> THE RECORDS:
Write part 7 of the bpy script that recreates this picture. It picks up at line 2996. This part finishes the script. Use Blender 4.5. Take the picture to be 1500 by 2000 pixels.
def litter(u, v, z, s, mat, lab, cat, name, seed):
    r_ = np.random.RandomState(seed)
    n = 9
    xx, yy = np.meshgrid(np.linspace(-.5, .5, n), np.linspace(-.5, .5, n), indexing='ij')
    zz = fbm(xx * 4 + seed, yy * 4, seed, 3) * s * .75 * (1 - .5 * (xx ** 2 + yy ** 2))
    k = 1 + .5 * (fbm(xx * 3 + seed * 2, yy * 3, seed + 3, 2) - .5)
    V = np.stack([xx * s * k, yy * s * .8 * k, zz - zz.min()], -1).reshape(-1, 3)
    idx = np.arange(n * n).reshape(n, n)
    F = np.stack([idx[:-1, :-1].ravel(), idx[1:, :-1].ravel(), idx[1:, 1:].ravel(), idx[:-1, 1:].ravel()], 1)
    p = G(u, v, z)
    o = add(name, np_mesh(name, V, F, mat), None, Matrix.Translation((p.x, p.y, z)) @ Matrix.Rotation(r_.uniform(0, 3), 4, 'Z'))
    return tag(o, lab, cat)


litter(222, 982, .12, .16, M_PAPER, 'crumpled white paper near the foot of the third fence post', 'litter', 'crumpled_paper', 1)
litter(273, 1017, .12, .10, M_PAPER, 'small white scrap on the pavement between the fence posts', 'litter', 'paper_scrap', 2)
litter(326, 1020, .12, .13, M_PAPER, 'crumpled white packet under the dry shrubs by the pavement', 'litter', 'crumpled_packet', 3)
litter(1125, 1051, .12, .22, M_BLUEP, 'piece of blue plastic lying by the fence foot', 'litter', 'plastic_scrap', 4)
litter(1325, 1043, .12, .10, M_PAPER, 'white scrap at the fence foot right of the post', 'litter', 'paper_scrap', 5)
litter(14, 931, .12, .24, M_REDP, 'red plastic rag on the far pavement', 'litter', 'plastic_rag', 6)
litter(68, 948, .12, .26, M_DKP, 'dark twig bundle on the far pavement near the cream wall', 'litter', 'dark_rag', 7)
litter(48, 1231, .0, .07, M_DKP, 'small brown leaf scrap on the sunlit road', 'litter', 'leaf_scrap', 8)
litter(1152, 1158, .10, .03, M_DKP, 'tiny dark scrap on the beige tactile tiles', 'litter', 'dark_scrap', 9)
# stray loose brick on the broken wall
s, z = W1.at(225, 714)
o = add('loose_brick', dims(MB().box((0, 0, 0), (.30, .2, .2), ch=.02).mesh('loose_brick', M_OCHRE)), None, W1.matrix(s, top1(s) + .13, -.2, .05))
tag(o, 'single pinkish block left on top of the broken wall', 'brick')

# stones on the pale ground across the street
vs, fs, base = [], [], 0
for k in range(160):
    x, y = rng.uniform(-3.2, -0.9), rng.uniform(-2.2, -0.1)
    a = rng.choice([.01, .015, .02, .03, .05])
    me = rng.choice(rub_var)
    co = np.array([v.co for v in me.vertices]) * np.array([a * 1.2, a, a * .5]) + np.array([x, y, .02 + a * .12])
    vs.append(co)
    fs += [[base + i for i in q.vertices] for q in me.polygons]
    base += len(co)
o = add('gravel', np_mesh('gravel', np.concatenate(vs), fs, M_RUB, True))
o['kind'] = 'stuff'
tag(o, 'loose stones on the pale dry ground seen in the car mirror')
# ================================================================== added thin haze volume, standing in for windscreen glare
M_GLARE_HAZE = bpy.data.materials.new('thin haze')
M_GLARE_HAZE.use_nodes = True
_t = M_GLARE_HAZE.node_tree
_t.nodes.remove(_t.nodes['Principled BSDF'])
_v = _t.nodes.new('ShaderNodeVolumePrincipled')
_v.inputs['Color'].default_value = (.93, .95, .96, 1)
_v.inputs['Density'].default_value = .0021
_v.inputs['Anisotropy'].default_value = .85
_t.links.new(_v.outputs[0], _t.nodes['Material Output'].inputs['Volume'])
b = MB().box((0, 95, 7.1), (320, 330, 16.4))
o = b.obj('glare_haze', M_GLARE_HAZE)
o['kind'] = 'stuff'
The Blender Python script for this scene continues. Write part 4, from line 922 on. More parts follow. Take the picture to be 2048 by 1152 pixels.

> GOAL: Stopping at the line containing "tag(o, 'single pinkish", please repeat exactly every line from the very start of the entries, that line included, and nothing more.

> FULL RESPONSE:
Write part 7 of the bpy script that recreates this picture. It picks up at line 2996. This part finishes the script. Use Blender 4.5. Take the picture to be 1500 by 2000 pixels.
def litter(u, v, z, s, mat, lab, cat, name, seed):
    r_ = np.random.RandomState(seed)
    n = 9
    xx, yy = np.meshgrid(np.linspace(-.5, .5, n), np.linspace(-.5, .5, n), indexing='ij')
    zz = fbm(xx * 4 + seed, yy * 4, seed, 3) * s * .75 * (1 - .5 * (xx ** 2 + yy ** 2))
    k = 1 + .5 * (fbm(xx * 3 + seed * 2, yy * 3, seed + 3, 2) - .5)
    V = np.stack([xx * s * k, yy * s * .8 * k, zz - zz.min()], -1).reshape(-1, 3)
    idx = np.arange(n * n).reshape(n, n)
    F = np.stack([idx[:-1, :-1].ravel(), idx[1:, :-1].ravel(), idx[1:, 1:].ravel(), idx[:-1, 1:].ravel()], 1)
    p = G(u, v, z)
    o = add(name, np_mesh(name, V, F, mat), None, Matrix.Translation((p.x, p.y, z)) @ Matrix.Rotation(r_.uniform(0, 3), 4, 'Z'))
    return tag(o, lab, cat)


litter(222, 982, .12, .16, M_PAPER, 'crumpled white paper near the foot of the third fence post', 'litter', 'crumpled_paper', 1)
litter(273, 1017, .12, .10, M_PAPER, 'small white scrap on the pavement between the fence posts', 'litter', 'paper_scrap', 2)
litter(326, 1020, .12, .13, M_PAPER, 'crumpled white packet under the dry shrubs by the pavement', 'litter', 'crumpled_packet', 3)
litter(1125, 1051, .12, .22, M_BLUEP, 'piece of blue plastic lying by the fence foot', 'litter', 'plastic_scrap', 4)
litter(1325, 1043, .12, .10, M_PAPER, 'white scrap at the fence foot right of the post', 'litter', 'paper_scrap', 5)
litter(14, 931, .12, .24, M_REDP, 'red plastic rag on the far pavement', 'litter', 'plastic_rag', 6)
litter(68, 948, .12, .26, M_DKP, 'dark twig bundle on the far pavement near the cream wall', 'litter', 'dark_rag', 7)
litter(48, 1231, .0, .07, M_DKP, 'small brown leaf scrap on the sunlit road', 'litter', 'leaf_scrap', 8)
litter(1152, 1158, .10, .03, M_DKP, 'tiny dark scrap on the beige tactile tiles', 'litter', 'dark_scrap', 9)
# stray loose brick on the broken wall
s, z = W1.at(225, 714)
o = add('loose_brick', dims(MB().box((0, 0, 0), (.30, .2, .2), ch=.02).mesh('loose_brick', M_OCHRE)), None, W1.matrix(s, top1(s) + .13, -.2, .05))
tag(o, 'single pinkish block left on top of the broken wall', 'brick')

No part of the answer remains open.